## Stated problem
Transcribe everything in the data word for word. Pictures are left out.

◆ ◆ ◆ ◆ ◆ ◆ ◆

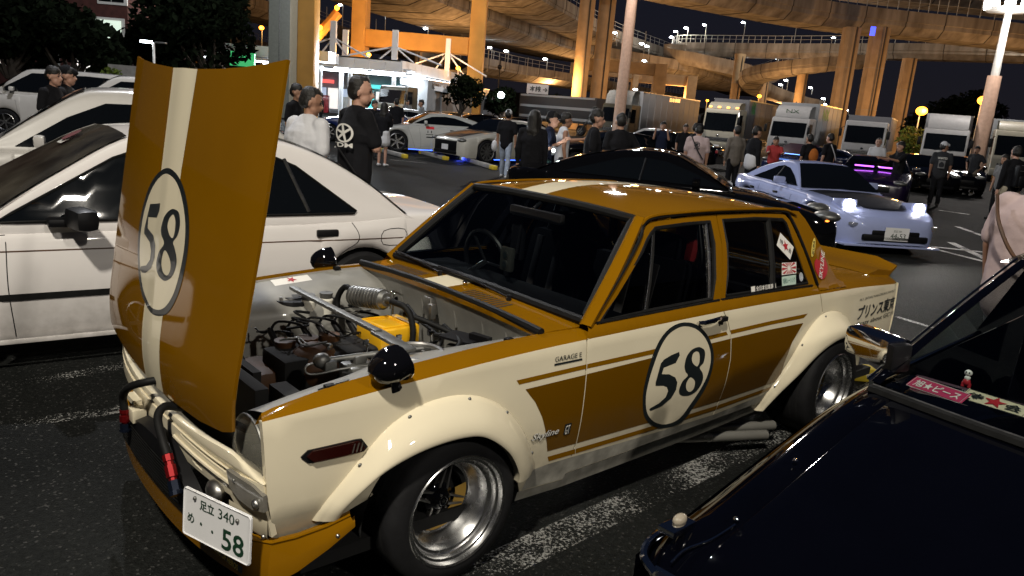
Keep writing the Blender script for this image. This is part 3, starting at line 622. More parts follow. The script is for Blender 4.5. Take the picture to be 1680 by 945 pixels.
# ---------------------------------------------------------------- wheels
def deep_wheel(name, parent, x, yl, z, R, rim, sg, width, detail=True):
    wh = empty(name, (x, yl*sg, z), 0 if sg > 0 else pi, parent)
    t = MB(); h = lambda a: -a
    t.lathe([(rim-.002, .004), (rim+.008, .010), (rim+.030, .008), (R-.030, .002), (R-.012, -.006), (R-.002, -.022), (R, -.05), (R, -width+.05), (R-.01, -width+.02), (R-.03, -width), (rim, -width)], n=72)
    mkobj('tyre', t, M['tyre'], wh, smooth=40)
    for g in (-.06, -.10, -.14):
        t = MB(); t.lathe([(R+.0005, g), (R+.0005, g+.007)], n=48); mkobj('tread_groove', t, M['void'], wh, smooth=30)
    r = MB()
    r.lathe([(rim-.002, .002), (rim+.006, .009), (rim+.003, .013), (rim-.005, .010), (rim-.008, .000), (rim-.011, -.006), (rim-.020, -.009), (rim-.023, -.014), (rim-.026, -.030), (rim-.030, -.034), (rim-.040, -.036), (rim-.043, -.040), (rim-.056, -.075), (rim-.066, -.110), (rim-.070, -.116), (rim-.078, -.120)], n=96)
    mkobj('rim', r, M['alloy'], wh, smooth=25)
    b = MB(); b.lathe([(rim-.078, -.120), (rim-.095, -.122), (rim-.100, -.17)], n=48); b.lathe([(rim-.098, -.165), (.0, -.165)], n=32); mkobj('rim_well', b, M['void'], wh)
    if detail:
        g = MB(); g.lathe([(rim-.0785, -.1175), (rim-.128, -.121)], n=48, a0=pi*.93, a1=pi*1.62); mkobj('gold_ring', g, M['gold'], wh)
        c = MB(); c.lathe([(0, -.085), (.026, -.085), (.036, -.092), (.042, -.106), (.060, -.118)], n=32); mkobj('hub', c, M['gloss'], wh)
        for k in range(4):
            a = pi/2*k+.35
            for da in (-.30, .30):
                s = MB(); p0 = Vector((.034*cos(a+da*2.0), -.106, .034*sin(a+da*2.0))); p1 = Vector(((rim-.082)*cos(a+da*.28), -.116, (rim-.082)*sin(a+da*.28)))
                d = (p1-p0).normalized(); nn = Vector((-d.z, 0, d.x))*.0042
                s.add([p0-nn, p0+nn, p1+nn*.8, p1-nn*.8, p0-nn*1.3-Vector((0, .02, 0)), p0+nn*1.3-Vector((0, .02, 0)), p1+nn-Vector((0, .02, 0)), p1-nn-Vector((0, .02, 0))], [(0, 1, 2, 3), (0, 4, 5, 1), (1, 5, 6, 2), (2, 6, 7, 3), (3, 7, 4, 0)])
                mkobj('spoke', s, M['steel'] if True else None, wh, smooth=0)
            s = MB(); s.cyl((.028*cos(a+.8), -.095, .028*sin(a+.8)), (.028*cos(a+.8), -.083, .028*sin(a+.8)), .005, n=6); mkobj('wheel_nut', s, M['dullsteel'], wh)
        e = MB(); e.tube([(.017*cos(2*pi*k/20), -.084, .017*sin(2*pi*k/20)) for k in range(20)], .0022, 6, closed=True)
        e.prism([(q[0]*1.0, q[1]*1.0) for q in star(0, 0, .011)], (0, -.0845, 0), (1, 0, 0), (0, 0, 1), (0, 1, 0), .002); mkobj('centre_cap', e, M['chrome'], wh, smooth=0)
        e = MB(); e.cyl((.0, .006, rim+.0035), (.03, .006, rim+.001), .004, n=6); mkobj('balance_weight', e, M['steel'], wh)
    return wh
deep_wheel('front_wheel', hero, 0, .808, .287, .287, .208, 1, .25); deep_wheel('front_wheel', hero, 0, .808, .287, .287, .208, -1, .25, False)
deep_wheel('rear_wheel', hero, -2.645, .878, .295, .295, .205, 1, .30); deep_wheel('rear_wheel', hero, -2.645, .878, .295, .295, .205, -1, .30, False)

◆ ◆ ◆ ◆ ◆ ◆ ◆

## Exercise answer
Keep writing the Blender script for this image. This is part 3, starting at line 622. More parts follow. The script is for Blender 4.5. Take the picture to be 1680 by 945 pixels.
# ---------------------------------------------------------------- wheels
def deep_wheel(name, parent, x, yl, z, R, rim, sg, width, detail=True):
    wh = empty(name, (x, yl*sg, z), 0 if sg > 0 else pi, parent)
    t = MB(); h = lambda a: -a
    t.lathe([(rim-.002, .004), (rim+.008, .010), (rim+.030, .008), (R-.030, .002), (R-.012, -.006), (R-.002, -.022), (R, -.05), (R, -width+.05), (R-.01, -width+.02), (R-.03, -width), (rim, -width)], n=72)
    mkobj('tyre', t, M['tyre'], wh, smooth=40)
    for g in (-.06, -.10, -.14):
        t = MB(); t.lathe([(R+.0005, g), (R+.0005, g+.007)], n=48); mkobj('tread_groove', t, M['void'], wh, smooth=30)
    r = MB()
    r.lathe([(rim-.002, .002), (rim+.006, .009), (rim+.003, .013), (rim-.005, .010), (rim-.008, .000), (rim-.011, -.006), (rim-.020, -.009), (rim-.023, -.014), (rim-.026, -.030), (rim-.030, -.034), (rim-.040, -.036), (rim-.043, -.040), (rim-.056, -.075), (rim-.066, -.110), (rim-.070, -.116), (rim-.078, -.120)], n=96)
    mkobj('rim', r, M['alloy'], wh, smooth=25)
    b = MB(); b.lathe([(rim-.078, -.120), (rim-.095, -.122), (rim-.100, -.17)], n=48); b.lathe([(rim-.098, -.165), (.0, -.165)], n=32); mkobj('rim_well', b, M['void'], wh)
    if detail:
        g = MB(); g.lathe([(rim-.0785, -.1175), (rim-.128, -.121)], n=48, a0=pi*.93, a1=pi*1.62); mkobj('gold_ring', g, M['gold'], wh)
        c = MB(); c.lathe([(0, -.085), (.026, -.085), (.036, -.092), (.042, -.106), (.060, -.118)], n=32); mkobj('hub', c, M['gloss'], wh)
        for k in range(4):
            a = pi/2*k+.35
            for da in (-.30, .30):
                s = MB(); p0 = Vector((.034*cos(a+da*2.0), -.106, .034*sin(a+da*2.0))); p1 = Vector(((rim-.082)*cos(a+da*.28), -.116, (rim-.082)*sin(a+da*.28)))
                d = (p1-p0).normalized(); nn = Vector((-d.z, 0, d.x))*.0042
                s.add([p0-nn, p0+nn, p1+nn*.8, p1-nn*.8, p0-nn*1.3-Vector((0, .02, 0)), p0+nn*1.3-Vector((0, .02, 0)), p1+nn-Vector((0, .02, 0)), p1-nn-Vector((0, .02, 0))], [(0, 1, 2, 3), (0, 4, 5, 1), (1, 5, 6, 2), (2, 6, 7, 3), (3, 7, 4, 0)])
                mkobj('spoke', s, M['steel'] if True else None, wh, smooth=0)
            s = MB(); s.cyl((.028*cos(a+.8), -.095, .028*sin(a+.8)), (.028*cos(a+.8), -.083, .028*sin(a+.8)), .005, n=6); mkobj('wheel_nut', s, M['dullsteel'], wh)
        e = MB(); e.tube([(.017*cos(2*pi*k/20), -.084, .017*sin(2*pi*k/20)) for k in range(20)], .0022, 6, closed=True)
        e.prism([(q[0]*1.0, q[1]*1.0) for q in star(0, 0, .011)], (0, -.0845, 0), (1, 0, 0), (0, 0, 1), (0, 1, 0), .002); mkobj('centre_cap', e, M['chrome'], wh, smooth=0)
        e = MB(); e.cyl((.0, .006, rim+.0035), (.03, .006, rim+.001), .004, n=6); mkobj('balance_weight', e, M['steel'], wh)
    return wh
deep_wheel('front_wheel', hero, 0, .808, .287, .287, .208, 1, .25); deep_wheel('front_wheel', hero, 0, .808, .287, .287, .208, -1, .25, False)
deep_wheel('rear_wheel', hero, -2.645, .878, .295, .295, .205, 1, .30); deep_wheel('rear_wheel', hero, -2.645, .878, .295, .295, .205, -1, .30, False)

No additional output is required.